Not according to Agur, in Proverbs 30:7-9:
Two things have I required of thee; deny me them not before I die:
Remove far from me vanity and lies: give me neither poverty nor riches; feed me with food convenient for me:
Lest I be full, and deny thee, and say, Who is the LORD? or lest I be poor, and steal, and take the name of my God in vain.


The argument is simple:
Lots are a religious ordinance (a lawful means of determining God's will in important cases of difficulty)
The third commandment requires the reverent use of religious ordinances
Therefore the third commandment requires the reverent use of lots - which of course rules out irreverent uses. If trivial matters (like how many spaces you advance in Parcheesi) constitute an irreverent appeal to God, then games of chance are against the third commandment.
More simply still, if casting lots is a way of calling upon God, then casting lots without that intention of appealing to God is necessarily impious.

Since I read Durham I have tried to avoid games of chance or settling matters by drawing straws, etc. But it would be nice to have more clarity on the matter, so I hope some learned people will post to this thread, specifically whether the study of probability has had any impact on our idea of what it means to appeal to an immediate providence.
 

TimV

Puritanboard Botanist
More simply still, if casting lots is a way of calling upon God, then casting lots without that intention of appealing to God is necessarily impious.

Interesting. Do you think that would make fasting for weigh loss sinful since fasting is a way of calling on God, or would that be a bad example?
 

py3ak

Unshaven and anonymous
Staff member
More simply still, if casting lots is a way of calling upon God, then casting lots without that intention of appealing to God is necessarily impious.

Interesting. Do you think that would make fasting for weigh loss sinful since fasting is a way of calling on God, or would that be a bad example?

The question had never occurred to me. I suspect not, because fasting is only a means of calling upon God when joined to prayer: it is an aid to prayer and repentance. Of course when lots are cast as a religious ordinance they would also be joined with prayer; but an answer is looked for through the lot, whereas fasting is an adjunct to the main activity. But I'm happy to be corrected!
 

Afterthought

Puritan Board Senior
My own brief and highly disorganized thoughts on the OP. In the case of using RNGs for modeling, computer games, and simulations, the RNG is usually used to take into account "randomness," so it appears the idea is to simulate providence because we either (a) don't know all the factors or know enough how they work in order to simulate reality well enough or (b) the factors are too complicated to be worth putting into the simulation directly. This does seem different from merely taking an immediate providence for something trivial because it is simulating providence itself. So unless the RNG's simulation was used in a way like "immediate providence" (perhaps someone using the simulation uses a particular result from the simulation in a way one uses cards in card playing), it may not actually be the same thing as appealing to an immediate providence. As for internet/computer security issues, I'm completely stumped still. Same goes for question (2) of the OP.

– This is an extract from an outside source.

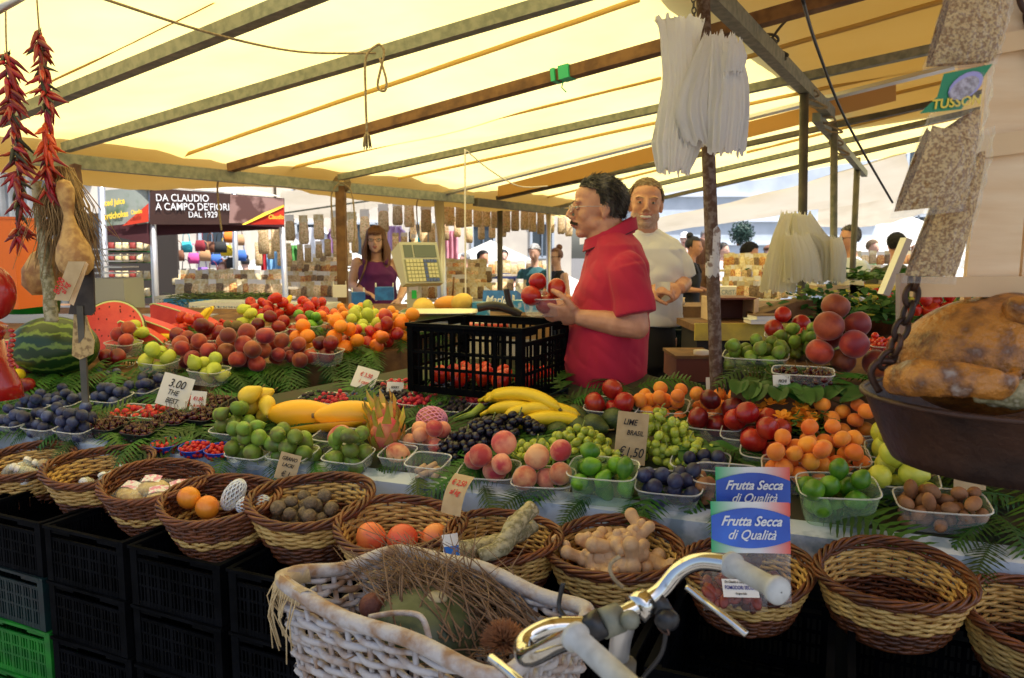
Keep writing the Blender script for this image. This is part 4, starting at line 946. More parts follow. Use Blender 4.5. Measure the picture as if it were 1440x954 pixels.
box(600, 632, 'f', 'pinkapr', 6, .075, .055, .045, "under the pink netted fruit", adj="pink")
box(690, 680, 'f', 'peachl', 5, .082, .058, .045, "left of the lime punnet pair", adj="pink", rz=.1)
box(766, 692, 'f', 'peachl', 6, .082, .058, .045, "touching the lime punnet", adj="pink", rz=.15)
box(850, 700, 'f', 'lime', 10, .088, .06, .085, "under the lime price card", 'cleargreen', adj="green", rz=.05)
box(942, 706, 'f', 'plum', 15, .082, .06, .055, "at the front edge right of the limes", adj="blue", rz=.05)
box(985, 668, 'f', 'plum', 10, .075, .055, .045, "behind the front plums", adj="blue")
box(1020, 702, 'f', 'tamarind', 14, .08, .055, .07, "half hidden by the blue printed bags", adj="brown", rz=.05)
box(1175, 728, 'f', 'lime', 10, .088, .06, .085, "right of the blue printed bags", 'cleargreen', adj="green", rz=.15)
box(1320, 738, 'f', 'tamarind', 26, .095, .055, .062, "under the rusty pan", adj="brown", rz=.1)
box(1262, 700, 'f', 'pear', 7, .085, .06, .06, "in front of the pan", adj="green", rot='any')
box(1262, 658, 'f', 'pear', 6, .08, .055, .05, "left behind the pan", adj="green"); box(1238, 615, 'f', 'pear', 6, .08, .055, .05, "deep behind the rusty pan", adj="green")
box(1120, 685, 'f', 'apricot', 20, .085, .06, .06, "in front beside the blue bags", adj="orange", rz=.1)
box(1165, 668, 'f', 'apricot', 24, .095, .065, .06, "in the middle of the right board", adj="orange", rz=.1)
box(1185, 625, 'f', 'apricot', 16, .08, .055, .055, "left of the pan hook", adj="orange")
box(1085, 655, 'f', 'nect', 7, .08, .06, .05, "left of the apricots", adj="bright red"); box(1055, 630, 'f', 'nect', 8, .08, .06, .05, "behind the bright red nectarines", adj="red")
box(1006, 615, 'f', 'darkpeach', 6, .08, .058, .05, "between grapes and flowers", adj="dark")
box(930, 590, 'f', 'apricot', 14, .085, .06, .05, "behind the big green grapes", adj="orange"); box(1008, 592, 'f', 'apricot', 13, .085, .06, .045, "behind the dark nectarines", adj="orange")
box(862, 592, 'f', 'nect', 6, .085, .06, .055, "right beside the red polo shirt", adj="red")
# ---- left tier
for x, y, k, n, a, w_, adj, tray in [(50, 0, 0, 0, 0, 0, 0, 0)][1:] + [
    (262, 500, 'darkpeach', 6, .075, "with the small bananas on top", "dark", 1), (296, 492, 'darkpeach', 7, .085, "right behind the small bananas", "dark", 1), (176, 500, 'peach', 4, .075, "before the cut watermelon", "red", 1),
    (188, 492, 'pear', 4, .07, "leaning at the watermelon half", "green", 0), (337, 486, 'kiwi', 9, .08, "left of the tall dark nectarines", "brown", 1), (380, 482, 'darkpeach', 9, .08, "tallest in the rear row", "dark", 1), (412, 476, 'nect', 7, .075, "beside the tallest nectarines", "red", 1),
    (436, 472, 'lime', 8, .08, "left of the rear apricots", "green", 1), (470, 468, 'apricot', 12, .08, "middle of the rear row", "yellow", 1), (512, 468, 'apple', 6, .08, "right end of the rear row", "green", 1), (548, 464, 'apricot', 12, .08, "under the round melon", "orange", 1),
    (225, 528, 'apple', 5, .075, "above the card reading the best", "green", 1), (296, 540, 'pear', 5, .075, "left of the black cherry punnet", "green", 1),
    (280, 522, 'peach', 8, .11, "with one cut open", "red", 0), (345, 522, 'bigpeach', 11, .13, "behind the black cherry punnet", "deep orange red", 0), (408, 514, 'peach', 8, .12, "in the middle of the fern edge", "orange red", 0),
    (428, 500, 'orange', 3, .07, "crowning the middle peaches", "orange", 0), (458, 512, 'darkpeach', 8, .075, "at the fern edge", "dark", 1), (487, 500, 'orange', 5, .08, "right of the dark nectarines", "orange", 0), (505, 492, 'plumred', 5, .09, "behind the loose oranges", "red", 0),
    (524, 496, 'persimmon', 5, .09, "at the right end of the fern edge", "orange", 0), (545, 490, 'nect', 4, .08, "beside the black crate", "dark red", 0), (566, 484, 'orange', 5, .08, "at the left corner of the black crate", "pale orange", 0),
    (505, 482, 'pear', 4, .07, "behind the red apples", "yellow green", 1), (536, 478, 'pear', 4, .07, "left of the crate corner", "light green", 1),
    (430, 446, 'tomato', 14, .16, "spread in front of the woman", "red", 0), (380, 448, 'tomato', 12, .14, "left of the white crate", "red", 0), (460, 452, 'smalltom', 30, .12, "in front of the white crate", "red", 0),
    (330, 462, 'smalltom', 30, .12, "behind the kiwis", "orange red", 0), (355, 466, 'pear', 5, .08, "behind the tall dark nectarines", "pale green", 0), (500, 448, 'apricot', 16, .12, "under the blue carton", "yellow", 0), (510, 456, 'apple', 6, .09, "left of the round melon", "green", 1),
    (265, 470, 'tomato', 6, .1, "before the white lattice tray", "orange red", 0)]:
    box(x, y, 'l', k, n, a, a * .72, .06, w_, adj=adj, tray=bool(tray))
for x, y, w_ in [(548, 445, "in front of the woman in purple"), (522, 438, "left of the round one before the woman"), (596, 442, "right behind the scale column"), (650, 432, "left of the white cord"), (660, 430, "right of the white cord"), (765, 0, "")][:5]:
    pile(lf(x, y + 10, 'l'), 'melon', 1, .02, .02, "yellow melon " + w_, seed=int(x), sz=.95)
# ---- right tier
for x, y, k, n, a, b, h, w_, adj, tray, s in [
    (1062, 520, 'fig', 18, .1, .07, .05, "left on the right tier", "green", 1, 1), (1130, 505, 'fig', 20, .11, .07, .05, "heaped above the cherries", "green", 0, 1), (1128, 545, 'cherry', 50, .085, .055, .05, "below the heaped figs", "dark", 1, 1),
    (1110, 492, 'nect', 6, .085, .06, .055, "tallest punnet on the right tier", "red", 1, 1), (1180, 528, 'bigpeach', 6, .105, .08, 0, "with the highest peach on top", "dark orange", 0, 1.12), (1232, 532, 'bigpeach', 5, .1, .08, 0, "beside the rusty chain", "orange", 0, 1.12),
    (1265, 500, 'smalltom', 60, .1, .07, .04, "behind the rusty chain", "red", 1, 1)]:
    box(x, y, 'r', k, n, a, b, h or .05, w_, adj=adj, tray=bool(tray), sz=s)
# flowers (orange) with green leaves in a black tub
M = lf(1112, 632, 'f'); punnet(M, .095, .065, .07, "dark punnet holding orange courgette flowers with parsley", 'blackp')
fl = thing("flower_bunch", "bunch of frilly orange flowers with green parsley in the dark punnet", "flowers", M=M @ Matrix.Translation((0, 0, .06)))
rs = random.Random(2)
pe = MB()
for i in range(46):
    c = V((rs.uniform(-.085, .06), rs.uniform(-.05, .05), rs.uniform(.0, .055))); a = rs.uniform(0, 6.28)
    for k in range(5):
        b = a + k * 1.25; d = V((math.cos(b), math.sin(b), rs.uniform(.1, .9))).normalized(); t_ = d.cross(V((0, 0, 1))).normalized()
        pe.add([c, c + d * .012 - t_ * .009, c + d * .024 + V((0, 0, -.003 + rs.uniform(-.004, .004))) - t_ * .004, c + d * .023 + t_ * .005, c + d * .012 + t_ * .009], [(0, 1, 2, 3, 4)])
pe.build("petal_mass", M_['chant'], fl, False)
pl = MB()
for i in range(260):
    c = V((rs.uniform(-.02, .11), rs.uniform(-.07, .05), rs.uniform(-.05, .05))); d = V((rs.gauss(0, 1), rs.gauss(0, 1), rs.gauss(0, .5))).normalized(); t_ = d.cross(V((0, 0, 1))).normalized() * .006
    pl.add([c, c + d * .006 + t_, c + d * .016 + t_ * .6, c + d * .018, c + d * .016 - t_ * .6, c + d * .006 - t_], [(0, 1, 2, 3, 4, 5)])
pl.build("leaves", M_['leaf'], fl, False)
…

Some other thoughts about immediate providences. It is entirely possible (though difficult) to take an immediate providence and make it mediate. For example, some (poor) RNGs can be figured out with the use of a computer and abused (as is sometimes done in video games) to get a desired outcome. Perhaps a better example, one could roll a ball and see how far it goes to decide something or give it to a robot programmed to roll the ball in such a manner that the ball lands in a particular spot. I would also think mediate providences could be turned into immediate ones. Also, there are some things that are immediate providences relative to one person but are mediate to another. For example, someone could manipulate cards while shuffling unbeknownst to the person they deal them to.

And there also are some things that start with an immediate providence but skill takes over afterwards e.g., flipping a coin in American football.